* Given problem *
Copy verbatim the material from its first line to the line that holds "mb.build('hatch_frame', 'alu', floor)", including that line.

-=-=-=-=-

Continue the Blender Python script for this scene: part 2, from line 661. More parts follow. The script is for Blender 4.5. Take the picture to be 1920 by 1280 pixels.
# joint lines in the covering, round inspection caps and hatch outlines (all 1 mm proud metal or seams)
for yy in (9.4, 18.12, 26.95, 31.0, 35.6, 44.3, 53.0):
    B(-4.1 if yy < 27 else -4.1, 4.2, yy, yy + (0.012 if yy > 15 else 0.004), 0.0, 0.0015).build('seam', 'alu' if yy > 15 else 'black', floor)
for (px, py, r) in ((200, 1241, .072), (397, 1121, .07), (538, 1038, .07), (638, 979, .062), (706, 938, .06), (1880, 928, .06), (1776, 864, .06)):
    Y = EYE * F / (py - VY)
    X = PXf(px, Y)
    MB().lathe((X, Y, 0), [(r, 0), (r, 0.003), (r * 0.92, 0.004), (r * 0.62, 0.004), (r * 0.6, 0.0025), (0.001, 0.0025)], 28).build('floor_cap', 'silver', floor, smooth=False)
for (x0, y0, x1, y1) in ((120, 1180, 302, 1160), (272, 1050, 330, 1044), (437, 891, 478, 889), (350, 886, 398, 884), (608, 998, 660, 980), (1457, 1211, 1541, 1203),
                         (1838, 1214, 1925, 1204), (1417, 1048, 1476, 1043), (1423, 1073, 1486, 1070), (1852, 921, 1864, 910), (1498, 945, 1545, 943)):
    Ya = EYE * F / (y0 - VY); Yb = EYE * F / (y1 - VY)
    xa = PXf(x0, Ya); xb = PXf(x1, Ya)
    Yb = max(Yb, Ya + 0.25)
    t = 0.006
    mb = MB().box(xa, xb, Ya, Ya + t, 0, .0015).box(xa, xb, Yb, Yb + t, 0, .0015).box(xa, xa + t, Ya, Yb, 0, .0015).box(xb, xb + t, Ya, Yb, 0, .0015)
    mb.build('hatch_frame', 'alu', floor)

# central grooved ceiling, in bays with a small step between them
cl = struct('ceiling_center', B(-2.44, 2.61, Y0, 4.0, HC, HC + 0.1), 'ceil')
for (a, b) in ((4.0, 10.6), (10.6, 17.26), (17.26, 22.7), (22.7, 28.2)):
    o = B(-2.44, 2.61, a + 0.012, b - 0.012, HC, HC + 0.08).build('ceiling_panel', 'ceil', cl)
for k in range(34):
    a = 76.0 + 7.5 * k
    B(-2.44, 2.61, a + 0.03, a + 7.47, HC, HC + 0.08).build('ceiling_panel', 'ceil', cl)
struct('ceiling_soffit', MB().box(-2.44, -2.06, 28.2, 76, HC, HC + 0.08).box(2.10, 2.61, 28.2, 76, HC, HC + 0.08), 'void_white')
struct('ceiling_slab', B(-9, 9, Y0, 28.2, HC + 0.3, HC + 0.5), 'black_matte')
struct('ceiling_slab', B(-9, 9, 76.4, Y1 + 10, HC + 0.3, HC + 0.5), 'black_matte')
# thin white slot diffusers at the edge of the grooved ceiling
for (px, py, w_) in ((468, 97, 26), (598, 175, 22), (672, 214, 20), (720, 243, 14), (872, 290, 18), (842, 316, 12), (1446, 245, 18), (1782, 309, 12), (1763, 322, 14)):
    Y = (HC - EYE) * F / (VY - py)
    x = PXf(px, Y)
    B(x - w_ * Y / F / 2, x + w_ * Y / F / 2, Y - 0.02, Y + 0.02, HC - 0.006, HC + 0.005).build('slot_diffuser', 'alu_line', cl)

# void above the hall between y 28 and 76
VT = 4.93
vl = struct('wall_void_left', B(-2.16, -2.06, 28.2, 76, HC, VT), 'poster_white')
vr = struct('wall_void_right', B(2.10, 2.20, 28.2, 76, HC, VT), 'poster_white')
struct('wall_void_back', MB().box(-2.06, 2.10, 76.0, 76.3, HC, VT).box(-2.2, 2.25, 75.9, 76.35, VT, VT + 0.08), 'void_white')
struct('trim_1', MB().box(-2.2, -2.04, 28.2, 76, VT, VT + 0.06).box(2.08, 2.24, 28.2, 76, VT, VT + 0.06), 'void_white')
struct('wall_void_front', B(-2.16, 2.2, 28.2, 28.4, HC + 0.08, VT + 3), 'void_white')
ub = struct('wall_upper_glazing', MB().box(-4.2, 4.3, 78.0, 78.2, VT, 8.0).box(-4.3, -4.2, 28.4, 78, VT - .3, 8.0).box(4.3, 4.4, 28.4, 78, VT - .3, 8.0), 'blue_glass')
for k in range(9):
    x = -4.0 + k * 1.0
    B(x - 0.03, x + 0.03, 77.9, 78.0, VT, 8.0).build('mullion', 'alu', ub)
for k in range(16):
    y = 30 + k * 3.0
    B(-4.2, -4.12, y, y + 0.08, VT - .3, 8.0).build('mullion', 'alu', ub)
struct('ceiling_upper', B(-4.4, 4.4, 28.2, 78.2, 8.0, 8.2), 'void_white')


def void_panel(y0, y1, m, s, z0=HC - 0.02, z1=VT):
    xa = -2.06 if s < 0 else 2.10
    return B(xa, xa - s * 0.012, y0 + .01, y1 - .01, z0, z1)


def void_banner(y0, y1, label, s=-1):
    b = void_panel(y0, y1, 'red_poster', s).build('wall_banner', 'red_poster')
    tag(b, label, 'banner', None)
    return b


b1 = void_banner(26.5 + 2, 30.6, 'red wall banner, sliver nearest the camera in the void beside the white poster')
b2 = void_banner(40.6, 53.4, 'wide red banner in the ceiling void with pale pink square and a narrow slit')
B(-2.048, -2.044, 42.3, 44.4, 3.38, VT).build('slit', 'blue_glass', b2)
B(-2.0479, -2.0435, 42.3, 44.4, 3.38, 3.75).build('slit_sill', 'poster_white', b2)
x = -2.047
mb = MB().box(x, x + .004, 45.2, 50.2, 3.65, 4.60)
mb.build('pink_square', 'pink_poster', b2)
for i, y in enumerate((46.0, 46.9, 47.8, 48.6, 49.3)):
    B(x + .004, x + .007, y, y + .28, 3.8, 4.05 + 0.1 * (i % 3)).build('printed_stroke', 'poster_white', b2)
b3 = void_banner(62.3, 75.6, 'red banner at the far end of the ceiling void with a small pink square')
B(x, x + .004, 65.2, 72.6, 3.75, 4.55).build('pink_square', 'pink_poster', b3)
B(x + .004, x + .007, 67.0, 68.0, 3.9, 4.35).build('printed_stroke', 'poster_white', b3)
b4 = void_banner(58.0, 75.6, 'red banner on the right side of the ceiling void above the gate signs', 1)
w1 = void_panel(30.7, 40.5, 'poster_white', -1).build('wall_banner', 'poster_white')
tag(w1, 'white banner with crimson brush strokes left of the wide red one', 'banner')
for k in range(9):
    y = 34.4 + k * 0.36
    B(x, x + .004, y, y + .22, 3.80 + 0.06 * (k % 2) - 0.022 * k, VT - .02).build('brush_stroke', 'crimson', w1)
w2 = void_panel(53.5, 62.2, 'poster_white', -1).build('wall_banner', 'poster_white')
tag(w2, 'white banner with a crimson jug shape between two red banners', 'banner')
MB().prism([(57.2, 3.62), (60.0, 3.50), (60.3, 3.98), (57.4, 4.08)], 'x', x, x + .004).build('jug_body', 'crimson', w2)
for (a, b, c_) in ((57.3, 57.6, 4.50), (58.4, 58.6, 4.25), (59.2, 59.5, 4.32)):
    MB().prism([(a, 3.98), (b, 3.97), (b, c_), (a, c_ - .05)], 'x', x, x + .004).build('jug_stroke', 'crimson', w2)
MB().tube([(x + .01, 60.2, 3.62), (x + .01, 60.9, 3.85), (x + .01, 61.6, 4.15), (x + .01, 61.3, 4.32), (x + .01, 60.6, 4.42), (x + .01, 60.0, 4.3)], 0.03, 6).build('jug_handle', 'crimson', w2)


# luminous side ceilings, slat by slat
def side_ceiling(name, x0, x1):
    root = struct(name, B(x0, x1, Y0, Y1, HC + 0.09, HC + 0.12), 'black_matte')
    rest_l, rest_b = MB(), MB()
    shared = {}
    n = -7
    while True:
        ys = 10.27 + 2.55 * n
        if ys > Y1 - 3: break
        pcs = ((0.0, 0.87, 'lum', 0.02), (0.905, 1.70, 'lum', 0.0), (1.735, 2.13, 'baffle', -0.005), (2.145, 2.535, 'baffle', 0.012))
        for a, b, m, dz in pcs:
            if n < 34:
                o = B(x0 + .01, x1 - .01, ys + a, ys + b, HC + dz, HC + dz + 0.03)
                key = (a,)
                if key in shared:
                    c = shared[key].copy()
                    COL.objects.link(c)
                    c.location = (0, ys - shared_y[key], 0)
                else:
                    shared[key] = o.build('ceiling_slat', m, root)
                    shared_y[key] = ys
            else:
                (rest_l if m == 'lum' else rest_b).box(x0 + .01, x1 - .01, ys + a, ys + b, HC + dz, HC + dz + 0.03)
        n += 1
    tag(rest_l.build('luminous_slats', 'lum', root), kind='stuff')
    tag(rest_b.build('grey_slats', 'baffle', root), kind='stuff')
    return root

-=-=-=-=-

* Response to the task *
Continue the Blender Python script for this scene: part 2, from line 661. More parts follow. The script is for Blender 4.5. Take the picture to be 1920 by 1280 pixels.
# joint lines in the covering, round inspection caps and hatch outlines (all 1 mm proud metal or seams)
for yy in (9.4, 18.12, 26.95, 31.0, 35.6, 44.3, 53.0):
    B(-4.1 if yy < 27 else -4.1, 4.2, yy, yy + (0.012 if yy > 15 else 0.004), 0.0, 0.0015).build('seam', 'alu' if yy > 15 else 'black', floor)
for (px, py, r) in ((200, 1241, .072), (397, 1121, .07), (538, 1038, .07), (638, 979, .062), (706, 938, .06), (1880, 928, .06), (1776, 864, .06)):
    Y = EYE * F / (py - VY)
    X = PXf(px, Y)
    MB().lathe((X, Y, 0), [(r, 0), (r, 0.003), (r * 0.92, 0.004), (r * 0.62, 0.004), (r * 0.6, 0.0025), (0.001, 0.0025)], 28).build('floor_cap', 'silver', floor, smooth=False)
for (x0, y0, x1, y1) in ((120, 1180, 302, 1160), (272, 1050, 330, 1044), (437, 891, 478, 889), (350, 886, 398, 884), (608, 998, 660, 980), (1457, 1211, 1541, 1203),
                         (1838, 1214, 1925, 1204), (1417, 1048, 1476, 1043), (1423, 1073, 1486, 1070), (1852, 921, 1864, 910), (1498, 945, 1545, 943)):
    Ya = EYE * F / (y0 - VY); Yb = EYE * F / (y1 - VY)
    xa = PXf(x0, Ya); xb = PXf(x1, Ya)
    Yb = max(Yb, Ya + 0.25)
    t = 0.006
    mb = MB().box(xa, xb, Ya, Ya + t, 0, .0015).box(xa, xb, Yb, Yb + t, 0, .0015).box(xa, xa + t, Ya, Yb, 0, .0015).box(xb, xb + t, Ya, Yb, 0, .0015)
    mb.build('hatch_frame', 'alu', floor)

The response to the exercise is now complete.